Infelizmente, disso tivemos e continuamos a ter exemplos políticos, em todos os tempos e de todas as cores e paladares. Por que devemos surpreender-nos com estes “trocos” desportivos?
A SIC decidiu antecipadamente que o insignificante Sporting, mesmo perante adversário que displicentemente iniciou o encontro num descontraído estilo de treino ligeiro, deveria abrir respeitosas e submissas alas ao todo-poderoso City. As coisas não se passaram exactamente assim e os “sicários” não foram capazes de dar a volta ao texto prévio... Preferiram a mentira subjectiva à objectiva verdade.

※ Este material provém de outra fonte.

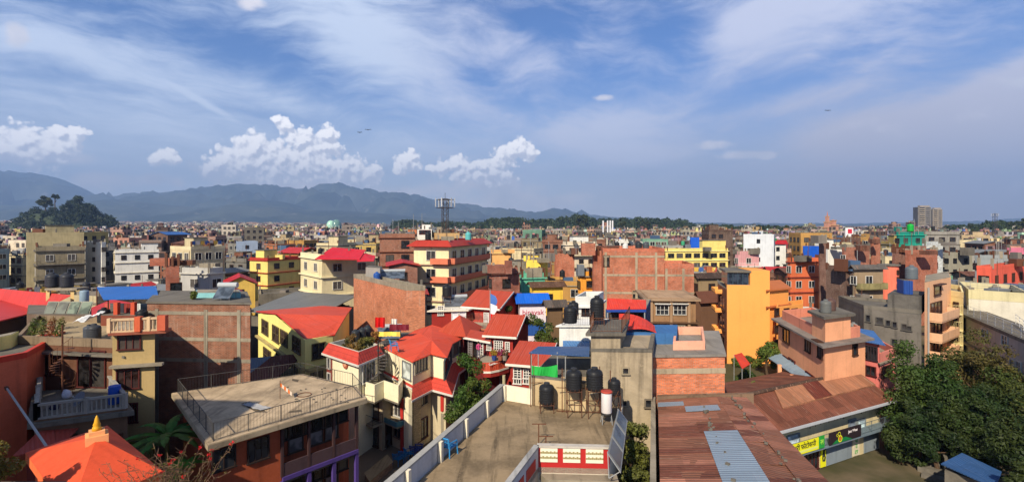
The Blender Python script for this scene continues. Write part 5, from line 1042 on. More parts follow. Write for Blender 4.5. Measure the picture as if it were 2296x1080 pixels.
# --- school-like block with railed flat roof
def railed():
    z = 6.5; fl = W(466, 999, z); fr = W(824, 893, z); mr = W(800, 866, z); br = W(679, 838, z); bl = W(384, 881, z); P = [V2(p) for p in (fl, fr, mr, br, bl)]
    sl = House('railed_house', 'flat roof slab with black railing over orange walls and a purple gallery', 'house', P, z-.26, z, mat('concrete', (170, 154, 128), dirt=1.0), mat('concrete', (190, 168, 138), dirt=1.1))
    e = (P[1]-P[0]).normalized(); n = Vector((e.y, -e.x, 0)); L = (P[1]-P[0]).length; up = lambda p, q: Vector((p.x, p.y, q)); om = PL((170, 84, 52), dirt=.4); inn = offset(P, -.55)
    q = inn; cut = L*.36; q0 = q[0]; c0 = q0+e*cut; c1 = c0-n*1.5; c2 = V2(q[1])-n*1.5
    MB().prism([q0, c0, c1, c2, q[2], q[3], q[4]], 0, z-.27).build('wall', om, sl.root)
    body = House.__new__(House); body.p = [q0, c0, c1, c2]; body.root = sl.root
    body.wp(0, 476, 526, 1006, 1049, nv=2, fc=(52, 40, 36)); body.wp(0, 556, 601, 984, 1029, nv=3, fc=(52, 40, 36))
    body.p = [c1, c2]; House.face
    def F0(i): a, b = c1, c2; e_ = (b-a); l = e_.length; e_ = e_/l; return a, e_, Vector((e_.y, -e_.x, 0)), l
    body.face = F0; LL = F0(0)[3]; zc_ = 3.35
    for lv in (0, 1):
        zz = zc_*lv+1.2 if lv else 1.5
        for k, t in enumerate((.08, .17, .33, .44, .6, .69, .82, .93)):
            if k % 2 == 0: body.w(0, LL*t, zz+.35, .85, 2.0, nv=1, fc=(90, 70, 58), gc=(96, 92, 92), name='door')
            else: body.w(0, LL*t, zz+.75, 1.1, 1.1, nv=2, fc=(60, 48, 42))
    gal = MB().prism([c1+n*.02, c2+n*.02, c2+n*1.5, c1+n*1.5], 3.0, 3.2).build('gallery_floor', CONC_D, sl.root)
    pu = mat('paint', (80, 62, 130), dirt=.3); r = MB(); A, B = c0+n*.05, V2(q[1])+n*.05; r.prism([A, B, B+n*.14, A+n*.14], 3.2, 3.42); A2, B2 = A+n*.0, B
    r.build('beam', pu, gal)
    rr_ = MB(); fence_run(rr_, A, B, 3.42, .7, 'solid'); rr_.build('railing', PL((74, 56, 60)), gal)
    for t in (.0, .33, .66, .985): p = A+(B-A)*t; MB().box((p.x, p.y, 0), (.2, .2, 3.2), atan2(e.y, e.x)).build('post', pu, gal); MB().box((p.x, p.y, 3.42), (.14, .14, z-3.78), atan2(e.y, e.x)).build('post', mat('paint', (70, 50, 50)), gal)
    sl.rail(.92, mat('paint', (74, 72, 70)), 'bars', inset=.3); 
    # a raised drain strip, patches and litter
    pt = lambda x, y: V2(W(x, y, z)); b = MB(); 
    [MB().prism([pt(*p) for p in pp], z+.031, z+.034).build('damp_patch', mat('concrete', (104, 92, 76)), sl.root) for pp in (((540, 905), (560, 900), (600, 925), (575, 925)), ((650, 922), (676, 918), (677, 924), (645, 926)), ((655, 849), (670, 852), (668, 857), (655, 854)))]
    sh = W(575, 912, z); o = empty('loose_sheet', sh, 'crumpled grey plastic sheet lying on the railed roof', 'plastic sheet'); b = MB(); P_ = [W(541, 909, z), W(560, 904, z), W(609, 916, z), W(584, 923, z)]; m_ = 8; rg = random.Random(9); g_ = [[P_[0].lerp(P_[3], v/m_).lerp(P_[1].lerp(P_[2], v/m_), u/m_)+Vector((0, 0, .05+rg.random()*.08)) for u in range(m_+1)] for v in range(m_+1)]
    for v in range(m_):
        for u in range(m_): b.quad(g_[v][u], g_[v+1][u], g_[v+1][u+1], g_[v][u+1])
    b.build('sheet', mat('paint', (150, 150, 152)), o)
    bm = W(628, 894, z); t = empty('prayer_pole', bm, 'thin pole with striped orange cloth on the railed roof', 'pole'); MB().tube(bm, bm+Vector((0, 0, 1.15)), .02, 5).build('pole', RUSTY, t); f = MB(); [f.quad(bm+Vector((k*.12, 0, 1.0-k*.1)), bm+Vector((k*.12+.12, 0, .92-k*.1)), bm+Vector((k*.12+.12, 0, .7-k*.1)), bm+Vector((k*.12, 0, .78-k*.1)), k % 2) for k in range(6)]; f.build('cloth', [mat('paint', (206, 110, 50)), mat('paint', (214, 196, 180))], t)
    r = MB(); c = W(682, 886, z)
    for k in range(24): a0, a1 = k*pi/12, (k+1)*pi/12; r.tube(c+Vector((cos(a0)*.42, sin(a0)*.42, .05)), c+Vector((cos(a1)*.42, sin(a1)*.42, .05)), .03, 4)
    tag(r.build('hoop', RUSTY), 'rusty round hoop lying on the railed roof', 'hoop')
    r = MB(); rg = random.Random(2)
    for k in range(26): p = W(rg.uniform(640, 780), rg.uniform(868, 905), z); r.box((p.x, p.y, z+.03), (rg.uniform(.05, .2), rg.uniform(.04, .1), .05), rg.uniform(0, 3))
    tag(r.build('rubble', CONC_D), 'bits of rubble scattered over the railed roof', 'rubble', kind='stuff')
    # blue patched roof and brown roof beyond
    s2 = House('shed', 'low shed with faded blue and brown sheet roof beyond the railed roof', 'shed', [D(446, 860, 40), D(600, 842, 42), D(600, 842, 42)+Vector((.5, 5, 0))], 0, 4.2, CONC_D); o_ = offset(s2.p, .3); m1 = (o_[0]+o_[1])/2; m2 = (o_[3]+o_[2])/2
    sheet([up(o_[0], 4.3), up(m1, 4.3), up(m2, 5.4), up(o_[3], 5.4)], .08, 'roof', mat('tin', (72, 92, 116)), s2.root); sheet([up(m1, 4.3), up(o_[1], 4.3), up(o_[2], 5.4), up(m2, 5.4)], .08, 'roof', mat('rust', (104, 52, 44)), s2.root)
railed()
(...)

Em Belém e em São Bento as coisas não são muito diversas, se atentarmos com alguma atenção nos pormenores dos respectivos relatos. Isso não é bola!? Não, que não é! Então não estamos na Liga Europa, com uma data de grupos estrangeiros a jurar-nos pela pele, com empresários “fífia” exploradores, arbitragens escandalosas, chicotadas psicológicas, clubes falidos mas a lutar bravamente para evitar a despromoção, apesar dos presidentes cometerem deslizes cada vez que abrem a boca, com corrupção a rodos, decisões judiciais atrasadas e discutíveis, mais as transferências milionárias, as promessas mirabolantes, uma imprensa sensacionalista, etc.???
E aqui não há apenas Paulos Garcias e Nunos Luzes. Há, por exemplo, Miguéis Relvas, sagassíssimos, que nos querem convencer de que excepções são adaptações... Outra vez a mentira, grosseira e descarada, lançada em público como se todos fôssemos imbecis e não entendêssemos a realidade.
Com mil diabos, não basta exigirmos que os relatadores desportivos sejam decentes e honestos. Também temos direito, constitucional, à verdade política.
É por tudo isto que só me apetece gritar como o outro: Instruam-me, porra!